Material provided =>

^^^^^^^^

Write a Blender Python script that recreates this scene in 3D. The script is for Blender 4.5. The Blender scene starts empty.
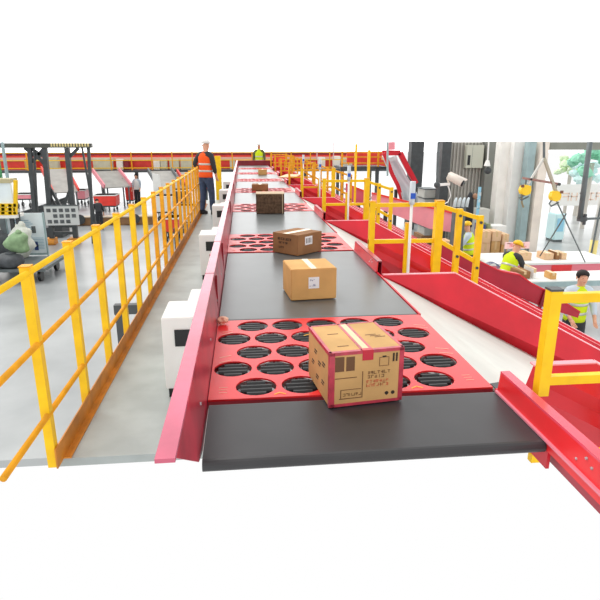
import bpy, bmesh, math, random
from mathutils import Vector, Matrix
random.seed(7)
C = bpy.context.scene.collection
H = 3.65                      # eye height above the hall floor (m)
DECK = 1.9                    # walkway height
BELT = 2.65                   # belt height

# ------------------------------------------------------------------ camera
F = 545.0
TH = math.atan(160/545); PSI = math.atan(58/568.0)
cr = Vector((math.cos(PSI), -math.sin(PSI), 0))
cf = Vector((math.sin(PSI)*math.cos(TH), math.cos(PSI)*math.cos(TH), -math.sin(TH)))
cu = Vector((math.sin(PSI)*math.sin(TH), math.cos(PSI)*math.sin(TH), math.cos(TH)))
cam = bpy.data.objects.new('camera', bpy.data.cameras.new('camera')); C.objects.link(cam)
cam.data.sensor_width = 36; cam.data.lens = 36*F/600; cam.data.clip_end = 500
m = Matrix.Identity(4)
for i in range(3):
    m[i][0] = cr[i]; m[i][1] = cu[i]; m[i][2] = -cf[i]
m[2][3] = H
cam.matrix_world = m
bpy.context.scene.camera = cam

def W(px, py, Y):
    """where the sight line of a photo point meets the cross plane at distance Y"""
    v = cf + cr*((px-300)/F) + cu*((300-py)/F)
    v = v*(Y/v.y)
    return Vector((v.x, Y, H+v.z))

# --------------------------------------------------------------- materials
def srgb(r, g, b):
    f = lambda c: (c/255/12.92) if c/255 <= .04045 else ((c/255+.055)/1.055)**2.4
    return (f(r), f(g), f(b), 1)
def mat(name, col, rough=.5, metal=0, var=0.0, scale=8, bump=0, spec=.5, coat=0, kind=None, col2=None):
    M = bpy.data.materials.new(name); M.use_nodes = True
    nt = M.node_tree; b = nt.nodes['Principled BSDF']
    c = srgb(*col)
    b.inputs['Base Color'].default_value = c
    b.inputs['Roughness'].default_value = rough
    b.inputs['Metallic'].default_value = metal
    b.inputs['Specular IOR Level'].default_value = spec
    b.inputs['Coat Weight'].default_value = coat
    if var or bump or col2:
        tc = nt.nodes.new('ShaderNodeTexCoord')
        n = nt.nodes.new('ShaderNodeTexNoise'); n.inputs['Scale'].default_value = scale; n.inputs['Detail'].default_value = 5
        nt.links.new(tc.outputs['Object'], n.inputs['Vector'])
        r = nt.nodes.new('ShaderNodeValToRGB')
        c2 = srgb(*col2) if col2 else tuple(max(0, x*(1-var)) for x in c[:3])+(1,)
        c1 = c if col2 else tuple(min(1, x*(1+var)) for x in c[:3])+(1,)
        r.color_ramp.elements[0].color = c2; r.color_ramp.elements[1].color = c1
        r.color_ramp.elements[0].position = .35; r.color_ramp.elements[1].position = .65
        nt.links.new(n.outputs['Fac'], r.inputs['Fac']); nt.links.new(r.outputs['Color'], b.inputs['Base Color'])
        if bump:
            bp = nt.nodes.new('ShaderNodeBump'); bp.inputs['Strength'].default_value = bump; bp.inputs['Distance'].default_value = .01
            nt.links.new(n.outputs['Fac'], bp.inputs['Height']); nt.links.new(bp.outputs['Normal'], b.inputs['Normal'])
    return M
red = mat('red_paint', (214, 24, 44), .38, var=.12, scale=3, spec=.5)
redfar = mat('orange_red_paint', (235, 60, 48), .4, var=.1, scale=3)
redpanel = mat('red_panel_paint', (228, 36, 42), .32, var=.08, scale=4, spec=.7)
guardred = mat('worn_red_steel', (168, 32, 54), .33, var=.25, scale=5, spec=.6)
darkred = mat('dark_red_paint', (135, 22, 36), .5, var=.2, scale=3)
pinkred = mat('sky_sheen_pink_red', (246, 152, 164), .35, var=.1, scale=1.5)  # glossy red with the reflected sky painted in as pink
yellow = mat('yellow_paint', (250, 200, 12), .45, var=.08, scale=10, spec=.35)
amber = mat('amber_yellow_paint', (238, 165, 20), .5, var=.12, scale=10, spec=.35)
orange_toe = mat('orange_brown_steel', (200, 128, 30), .5, var=.2, scale=6)
belt_m = mat('black_rubber_belt', (52, 52, 54), .42, var=.1, scale=5, bump=.05, spec=.5)
belt2_m = mat('sheen_grey_rubber_belt', (104, 110, 110), .3, var=.08, scale=3, spec=.9)  # farther belts: grazing reflection put into a lighter base colour
black = mat('black_plastic', (18, 19, 21), .4)
roller_m = mat('black_roller_rubber', (24, 25, 27), .4, spec=.4)
dish_m = mat('pale_grey_dish', (205, 205, 205), .35)
steel = mat('bright_steel', (190, 192, 194), .3, .9, var=.1, scale=6)
greysteel = mat('grey_painted_steel', (96, 104, 106), .5, var=.15, scale=5)
darksteel = mat('dark_grey_steel', (66, 70, 72), .5, var=.15, scale=5)
white = mat('white_powder_coat', (240, 240, 236), .5, var=.03, scale=4)
slide_m = mat('white_slide_sheet', (206, 212, 204), .4, var=.06, scale=3)
def deck_material():
    M = mat('checker_plate', (168, 176, 174), .42, .1, var=.1, scale=4)
    nt = M.node_tree; b = nt.nodes['Principled BSDF']
    tc = nt.nodes.new('ShaderNodeTexCoord'); mp = nt.nodes.new('ShaderNodeMapping')
    mp.inputs['Rotation'].default_value = (0, 0, math.radians(45)); mp.inputs['Scale'].default_value = (22, 22, 22)
    ck = nt.nodes.new('ShaderNodeTexBrick'); ck.inputs['Scale'].default_value = 1; ck.inputs['Mortar Size'].default_value = .16
    bp = nt.nodes.new('ShaderNodeBump'); bp.inputs['Strength'].default_value = 1; bp.inputs['Distance'].default_value = .012
    nt.links.new(tc.outputs['Object'], mp.inputs['Vector']); nt.links.new(mp.outputs[0], ck.inputs['Vector'])
    nt.links.new(ck.outputs['Fac'], bp.inputs['Height']); nt.links.new(bp.outputs[0], b.inputs['Normal'])
    return M
deck_m = deck_material()
floor_m = mat('sealed_concrete', (176, 180, 180), .28, var=.12, scale=.6, spec=.6, col2=(150, 154, 155))
concrete = mat('light_concrete', (246, 244, 238), .7, var=.06, scale=2)
teal = mat('teal_grey_steel', (160, 184, 186), .5, var=.1, scale=3)
beige = mat('beige_plaster', (238, 228, 216), .7, var=.08, scale=2)
card = mat('cardboard', (206, 164, 108), .75, var=.1, scale=6, spec=.2)
card2 = mat('tan_cardboard', (214, 166, 104), .75, var=.08, scale=6, spec=.2)
cardbrown = mat('brown_cardboard', (150, 108, 72), .75, var=.15, scale=6, spec=.2)
carddark = mat('dark_fibrous_cardboard', (92, 72, 56), .85, var=.35, scale=30, spec=.15)
paper = mat('white_paper', (238, 238, 240), .6)
tape_red = mat('translucent_red_tape', (190, 60, 78), .3, var=.2, scale=20, spec=.6)
tape_tan = mat('shiny_tan_tape', (222, 190, 140), .2, spec=.7)
ink = mat('brown_print_ink', (112, 78, 52), .8)
inkred = mat('red_print_ink', (206, 104, 74), .8)
inkblack = mat('black_print_ink', (52, 42, 34), .8)
blue = mat('blue_sticker', (24, 84, 190), .5)
hivis_o = mat('orange_hi_vis_cloth', (250, 96, 40), .8, spec=.2)
hivis_y = mat('lime_hi_vis_cloth', (214, 238, 40), .8, spec=.2)
reflect = mat('silver_reflective_strip', (205, 205, 195), .3, .3)
denim = mat('blue_denim', (58, 72, 98), .85, var=.2, scale=15)
darkcloth = mat('charcoal_cloth', (52, 54, 58), .85, var=.1, scale=10)
whitecloth = mat('pale_blue_cloth', (200, 214, 224), .85)
skin = mat('skin', (224, 168, 138), .6)
hair_m = mat('dark_hair', (36, 30, 28), .7)
helmet_y = mat('yellow_helmet', (250, 196, 20), .35)
helmet_w = mat('white_helmet', (236, 236, 232), .35)
green_bag = mat('pale_green_sack', (140, 170, 128), .8, var=.15, scale=8)
grey_bag = mat('charcoal_sack', (78, 82, 86), .7, var=.2, scale=8)
white_bag = mat('cream_sack', (222, 226, 214), .8, var=.1, scale=8)
brown_m = mat('brown_weathered_board', (150, 112, 76), .7, var=.2, scale=2)
board_m = mat('pale_blue_board', (234, 246, 250), .5, var=.04, scale=3)
green_m = mat('green_plastic', (60, 150, 90), .5)
bluebox = mat('navy_plastic', (54, 74, 138), .5)
pale_blue = mat('pale_blue_plastic', (150, 210, 235), .4)
mint = mat('overexposed_mint_leaves', (214, 242, 240), .7)
leaf = mat('overexposed_green_leaves', (214, 236, 196), .8, var=.2, scale=5)  # outdoor overexposure put into the pale leaf colour
peach = mat('overexposed_peach_lettering', (250, 222, 204), .7)
grey_tube = mat('frosted_tube', (200, 208, 212), .3)

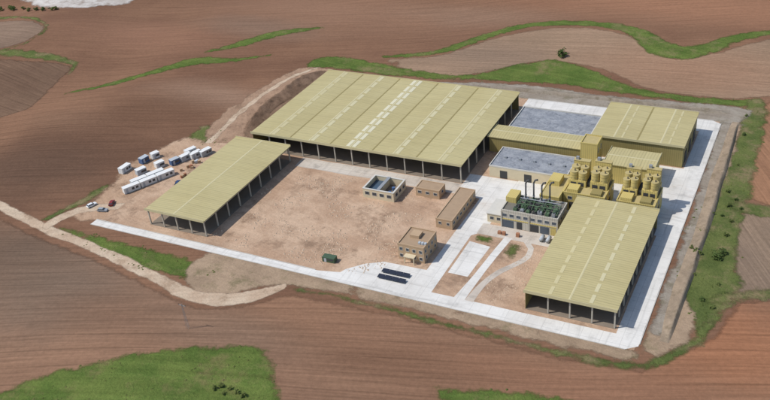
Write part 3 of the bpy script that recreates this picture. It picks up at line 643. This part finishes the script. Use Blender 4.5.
tree(562,56,2.9,'lone dark tree on the far green margin behind the works','tree','tree',None,0)
tree(716,258,2.0,'larger dark shrub on the right hand grassy slope','shrub','shrub',None,0)
tree(722,254,1.5,'smaller dark shrub just right of the larger one on the slope','shrub','shrub',None,2)
tree(697,254,1.5,'olive shrub at the left edge of the right hand slope','shrub','shrub',None,1)
tree(692,249,1.1,'tiny olive shrub left of the olive shrub on the slope','shrub','shrub',None,3)
for k in range(9): tree(2+k*7+random.uniform(-2,2),10+random.uniform(-1,1),random.uniform(1.5,2.3),'green shrub in the hedge under the pale stony clearing','shrub','shrub','hedge shrubs at the upper left')
for u,v in((214,389),(222,386),(230,389),(237,393),(224,394),(243,396)): tree(u,v,random.uniform(.7,1.1),'olive shrub in the clump on the lower left crop','shrub','shrub','shrub clump in the crop',random.choice((1,3)))
for u,v in((746,116),(744,135),(738,165),(728,192),(712,214),(702,232),(694,275),(702,300),(712,308),(728,206),(736,200),(741,209),(722,216),(731,222),(726,236),(718,285)): tree(u,v,random.uniform(.6,1.1),'small scattered shrub on the grassy slope right of the works','shrub','shrub','small shrubs on the right slope',random.choice((1,3,1,3,0)))
# grass tufts and rubble (uncountable)
def tuft(bm,x,y,s,h,z):
    r=[bm.verts.new((x+s*random.uniform(.7,1.2)*math.cos(a),y+s*random.uniform(.7,1.2)*math.sin(a),z)) for a in(0,1.26,2.5,3.8,5)]
    t=bm.verts.new((x+random.uniform(-.2,.2)*s,y+random.uniform(-.2,.2)*s,z+h))
    for i in range(5): bm.faces.new((r[i],r[(i+1)%5],t))
bm=bmesh.new()
for gi,P_ in enumerate(GRASSPOLY):
    xs_=[p[0] for p in P_]; ys_=[p[1] for p in P_]; ar=(max(xs_)-min(xs_))*(max(ys_)-min(ys_))
    for _ in range(min(1700 if gi<4 else 500,int(ar*.12))):
        p=(random.uniform(min(xs_),max(xs_)),random.uniform(min(ys_),max(ys_)))
        if inside(p,P_) and noise.noise(Vector((p[0]/9,p[1]/9,0)))>-.05:
            s=random.uniform(.25,.6); tuft(bm,p[0],p[1],s,s*random.uniform(.3,.7),hz(*p)-.08)
tag(mk('grass_tufts',bm,M['tuft'],None,False),'rough tufts of grass on the green banks and slopes','grass',None,'stuff')
bm=bmesh.new()
for _ in range(3200):
    x,y=random.uniform(-198,-126),random.uniform(209,267)
    if noise.noise(Vector((x/11,y/11,4)))>.06 and not(-157<x<-140 and 253<y<268) and not(-137<x<-125 and y>261):
        s=random.uniform(.12,.45); tuft(bm,x,y,s,s*.8,-.04)
for _ in range(500):
    x,y=random.uniform(-89,-76),random.uniform(210,244)
    if noise.noise(Vector((x/7,y/7,8)))>.1: s=random.uniform(.12,.3); tuft(bm,x,y,s,s*.7,-.04)
tag(mk('rubble',bm,M['stone'],None,False),'loose rubble strewn over the bare yard','rubble',None,'stuff')
# graded earth slopes
def embank(pts,h,label,m='cutm',rough=.5):
    P=[G(p[0],p[1])+(p[2],) for p in pts]; Q=catmull(P,False,1.2); bm=bmesh.new(); prev=None; N=14
    for i,p in enumerate(Q):
        a=Q[max(0,i-1)]; b=Q[min(len(Q)-1,i+1)]; d=Vector((b[0]-a[0],b[1]-a[1],0)).normalized(); n=Vector((-d.y,d.x,0)); e=min(i,len(Q)-1-i)/10
        cur=[]
        for k in range(N+1):
            s=k/N*2-1; w=p[2]/2*(1+.25*noise.noise(Vector((i*.08,s*1.5,3))))
            x,y=p[0]+n.x*s*w,p[1]+n.y*s*w
            u=(s+1)/2; pr=min(1,u/.75) if u<.75 else (1-u)/.25
            z=h*pr*min(1,e)*(1+rough*noise.noise(Vector((x/4,y/4,1)))+rough*.5*noise.noise(Vector((x/1.3,y/1.3,6))))
            cur.append(bm.verts.new((x,y,hz(x,y)+z-(.15 if k in(0,N) else .0)-.05)))
        if prev:
            for k in range(N): bm.faces.new((prev[k],prev[k+1],cur[k+1],cur[k]))
        prev=cur
    tag(mk('embankment',bm,M[m],None,True),label,'embankment',None,'structure')
embank([(248,132,5),(264,112,8),(286,95,10),(306,80,9),(324,71,4)],2.4,'dark cut embankment beside the largest hall',rough=.45)
embank([(736,122,3),(722,165,5),(701,232,5),(678,298,5),(664,342,3)],1.5,'graded earth slope between the right road and the grass','bankm',rough=.3)
embank([(730,113,3),(620,100,5),(525,90,5),(430,85,4),(360,79,2)],1.4,'graded gravel slope behind the works','gravelm',rough=.25)
# pole
x,y=G(188,328); t=thing('power_pole','thin lattice power pole standing in the foreground field','pole',(x,y,hz(x,y)))
bm=bmesh.new(); Hh=10
for sx,sy in((-1,-1),(1,-1),(1,1),(-1,1)): cyl(bm,(sx*.4,sy*.4,-.2),(sx*.1,sy*.1,Hh),.04,.03,seg=5)
for k in range(8):
    z0=k*1.2; z1=z0+1.2; w0=.4-.3*z0/Hh; w1=.4-.3*z1/Hh
    for (a,b) in(((-1,-1),(1,-1)),((1,-1),(1,1)),((1,1),(-1,1)),((-1,1),(-1,-1))): cyl(bm,(a[0]*w0,a[1]*w0,z0),(b[0]*w1,b[1]*w1,z1),.018,seg=4)
mk('mast',bm,M['steel'],t); ca=mk('crossarm',B((-1.4,1.4,-.06,.06,9.3,9.42)),M['steel'],t)
for xx in(-1.3,0,1.3): mk('insulator',CY((xx,0,9.422),(xx,0,9.8),.07,seg=7),M['dark'],ca)
# ------------------------------------------------------------------ light, camera
sd=Vector((-.80,-.50,0)).normalized(); el=math.radians(54)
sun=bpy.data.lights.new('sun','SUN'); sun.energy=3.5; sun.angle=math.radians(.5); sun.color=(1,.965,.92)
so=bpy.data.objects.new('sun',sun); C.objects.link(so)
d=Vector((-sd.x*math.cos(el),-sd.y*math.cos(el),-math.sin(el))); so.rotation_euler=d.to_track_quat('-Z','Y').to_euler(); so.location=(-150,250,200)
wd=bpy.data.worlds.new('World'); bpy.context.scene.world=wd; wd.use_nodes=True; nt=wd.node_tree
sk=nt.nodes.new('ShaderNodeTexSky'); sk.sky_type='NISHITA'; sk.sun_disc=False; sk.sun_elevation=el; sk.sun_rotation=math.atan2(sd.x,sd.y)
nt.links.new(sk.outputs[0],nt.nodes['Background'].inputs[0]); nt.nodes['Background'].inputs[1].default_value=.135
cam=bpy.data.cameras.new('camera'); cam.sensor_width=36; cam.lens=36*882/770; cam.clip_end=20000; cam.clip_start=1
co=bpy.data.objects.new('camera',cam); C.objects.link(co)
m=Matrix((AX,AY,AZ)).to_4x4(); m.translation=Vector((0,0,CAMH)); co.matrix_world=m
sc=bpy.context.scene; sc.camera=co
sc.view_settings.view_transform='Standard'; sc.view_settings.look='None'; sc.view_settings.exposure=0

^^^^^^^^

From the first line above through the line containing "BELT = 2.65", copy everything exactly, without the pictures.

Write a Blender Python script that recreates this scene in 3D. The script is for Blender 4.5. The Blender scene starts empty.
import bpy, bmesh, math, random
from mathutils import Vector, Matrix
random.seed(7)
C = bpy.context.scene.collection
H = 3.65                      # eye height above the hall floor (m)
DECK = 1.9                    # walkway height
BELT = 2.65                   # belt height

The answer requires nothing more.